All three studies with the BMP of planting in narrow rows with a higher plant population increased silage production compared to the TMP of using wider row spacing with a lower plant population (146 days after planting [DAP]). The average grain production in these three BMP studies with narrow rows and higher plant populations was higher by 9.5% compared to the TMP of using wider row spacing with a lower plant population, with one study being significantly higher (p < 0.10), a second study with a p-value of p = 0.16, and a third study that had a higher average of 1.3% (not significant). Water use efficiencies and agronomic nitrogen use efficiencies for silage production were significantly higher in these three studies with the BMP of planting in narrow rows with higher plant populations.
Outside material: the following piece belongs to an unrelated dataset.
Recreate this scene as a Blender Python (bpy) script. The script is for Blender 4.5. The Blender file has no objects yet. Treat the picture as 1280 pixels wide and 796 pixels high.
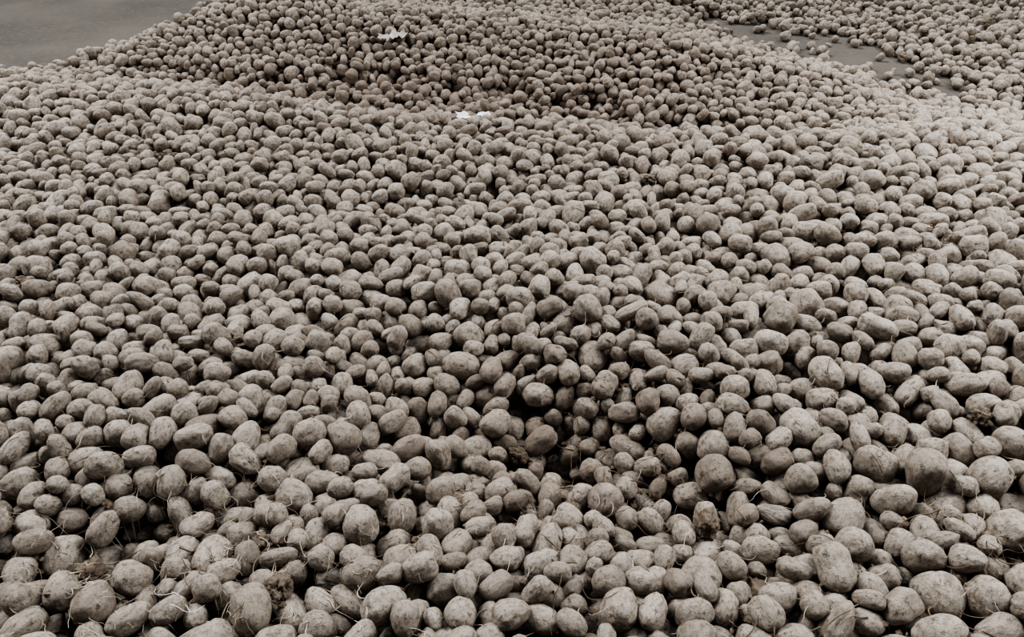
import bpy, math, random, numpy as np
from mathutils import Vector, Euler, Matrix, noise
random.seed(7); rng=np.random.default_rng(7)
sc=bpy.context.scene

# ------------------------------------------------------------------ helpers
def smooth(e0,e1,x):
    t=np.clip((x-e0)/(e1-e0),0,1); return t*t*(3-2*t)
def gauss(x,y,cx,cy,sx,sy,ang=0):
    c,s=math.cos(ang),math.sin(ang)
    u=(x-cx)*c+(y-cy)*s; v=-(x-cx)*s+(y-cy)*c
    return np.exp(-(u/sx)**2-(v/sy)**2)
_ph=rng.uniform(0,6.28,(14,3))
def lownoise(x,y):
    r=0
    for i in range(14):
        a=_ph[i,0]; k=1.6+i*0.55
        r=r+np.sin(k*(x*math.cos(a)+y*math.sin(a))+_ph[i,1])/(1+i*0.25)
    return r/5.0
def seg_dist(x,y,pts):
    """distance to a poly-line minus its local half width"""
    d=np.full(np.shape(x),1e9)
    for (ax,ay,aw),(bx,by,bw) in zip(pts[:-1],pts[1:]):
        vx,vy=bx-ax,by-ay
        t=np.clip(((x-ax)*vx+(y-ay)*vy)/(vx*vx+vy*vy),0,1)
        d=np.minimum(d,np.hypot(x-ax-t*vx,y-ay-t*vy)-(aw+t*(bw-aw)))
    return d
# surface of the heap (metres above the floor)
def heap(x,y):
    crest=np.where(x<0,3.10-0.30*x,3.10-0.16*x)+0.07*np.sin(x*2.1+0.4)
    front=0.36+0.028*lownoise(x,y)
    dr=smooth(1.0,2.2,x)                      # heap runs out more gently on the right
    drop=smooth(crest,crest+0.60+1.1*dr,y)
    back=0.07+0.07*smooth(4.6,6.5,y)
    h=front*(1-drop)+back*drop
    h=h+0.07*gauss(x,y,-1.5,3.35,1.6,0.30,-0.28)
    h=h+0.06*smooth(0.6,1.6,x)*(1-drop)
    h=h-0.12*gauss(x,y,0.08,1.23,0.52,0.19,-0.42)
    h=h+0.03*gauss(x,y,0.10,1.78,0.7,0.20,-0.3)
    h=h-0.07*gauss(x,y,-0.85,0.96,0.34,0.13,0.2)
    h=h-0.05*gauss(x,y,-0.75,1.85,0.6,0.15,-0.3)
    h=h-0.04*gauss(x,y,0.75,2.0,0.5,0.14,-0.5)
    h=h-0.04*gauss(x,y,-0.3,2.5,0.7,0.14,0.15)
    # dunes behind the trough
    h=h+0.25*gauss(x,y,0.9,4.9,1.35,0.45,-0.45)
    h=h+0.28*gauss(x,y,-1.7,5.7,1.5,0.45,-0.12)
    h=h+0.18*gauss(x,y,1.0,6.9,1.3,0.45,0.0)
    h=h-0.04*drop*lownoise(x*1.4+9,y*1.4)
    thin=smooth(1.8,2.5,x)*smooth(3.6,4.6,y)
    h=h*(1-thin)+thin*(0.080+0.03*lownoise(x+3,y))
    return h
path=[(1.80,6.85,.12),(2.2,6.35,.34),(2.5,5.90,.38),(2.8,5.35,.20),(3.0,4.9,.05),(3.2,4.65,.0)]
def edge(x,y):
    e=((x+3.40)*(7.55-5.35)-(y-5.35)*(-2.00+3.40))/2.60
    return e+0.06*lownoise(x*3,y*3)
def bare(x,y):
    d=seg_dist(x,y,path)+0.09*lownoise(x*3,y*3)
    b=1-smooth(-0.10,0.40,d)
    b=b*.975
    return np.maximum(b,1-smooth(-0.10,0.10,edge(x,y)))
def rim(x,y):
    d=seg_dist(x,y,path)+0.09*lownoise(x*3,y*3)
    return smooth(0.05,0.8,d)*smooth(0.0,0.8,edge(x,y))

# ------------------------------------------------------------------ packing on a height field
G=0.005; X0,X1,Y0,Y1=-7.2,7.2,0.0,8.9
NX=int((X1-X0)/G); NY=int((Y1-Y0)/G)
xs=(X0+(np.arange(NX)+.5)*G).astype(np.float32); ys=(Y0+(np.arange(NY)+.5)*G).astype(np.float32)
C=8
cx=np.arange(0,NX+C,C)*G+X0; cy=np.arange(0,NY+C,C)*G+Y0
CX,CY=np.meshgrid(cx,cy)
hp=heap(CX,CY)*rim(CX,CY)
LAY=0.080
SOILC=np.maximum(hp-LAY,0.0)
def up(a):
    a=np.repeat(np.repeat(a,C,0),C,1).astype(np.float32)
    for ax in (0,1):
        c=np.cumsum(a,axis=ax,dtype=np.float64)
        if ax==0: b=a.copy(); b[C:-C]=((c[2*C:]-c[:-2*C])/(2*C))[:b[C:-C].shape[0]]
        else: b=a.copy(); b[:,C:-C]=((c[:,2*C:]-c[:,:-2*C])/(2*C))[:,:b[:,C:-C].shape[1]]
        a=b
    return a[:NY,:NX]
BASE=up(SOILC)
H=BASE.copy()
from numpy.lib.stride_tricks import sliding_window_view as swv
R=5
placed=[]
def ell(a,b,c,rot):
    M=np.array(rot.to_matrix()); A=M@np.diag([1/a**2,1/b**2,1/c**2])@M.T
    k=int(math.ceil(a/G)); g=np.arange(-k,k+1)*G
    x,y=np.meshgrid(g,g)
    q=A[0,0]*x*x+A[1,1]*y*y+2*A[0,1]*x*y; m=A[0,2]*x+A[1,2]*y; zz=A[2,2]
    disc=m*m-zz*(q-1); ok=disc>0
    s=np.sqrt(np.where(ok,disc,0))
    top=np.where(ok,(-m+s)/zz,-9).astype(np.float32); bot=np.where(ok,(-m-s)/zz,9).astype(np.float32)
    return k,top,bot
def make_shape(scale):
    a=np.clip(rng.normal(0.0338,0.0052),0.023,0.052)*scale
    el=np.clip(rng.normal(0.73,0.10),0.52,0.96)
    if a<0.028: el=max(el,.76)
    b=a*el; c=b*rng.uniform(0.84,1.0)
    return a,b,c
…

These studies suggest that a BMP of using narrow rows with a higher plant population is a potential management practice to increase yields, economic returns for farmers growing silage and/or grain corn, and the efficiency of water and nitrogen inputs in sprinkler-irrigated systems of the western United States. These studies suggest that this planting method may have potential as a best management practice that could be considered by NRCS to improve soil and water conservation in sprinkler-irrigated corn systems. Additionally, the significantly higher total silage biomass production in the three studies with narrow rows and higher plant populations suggest that this will be an agronomic practice that could potentially contribute to carbon sequestration.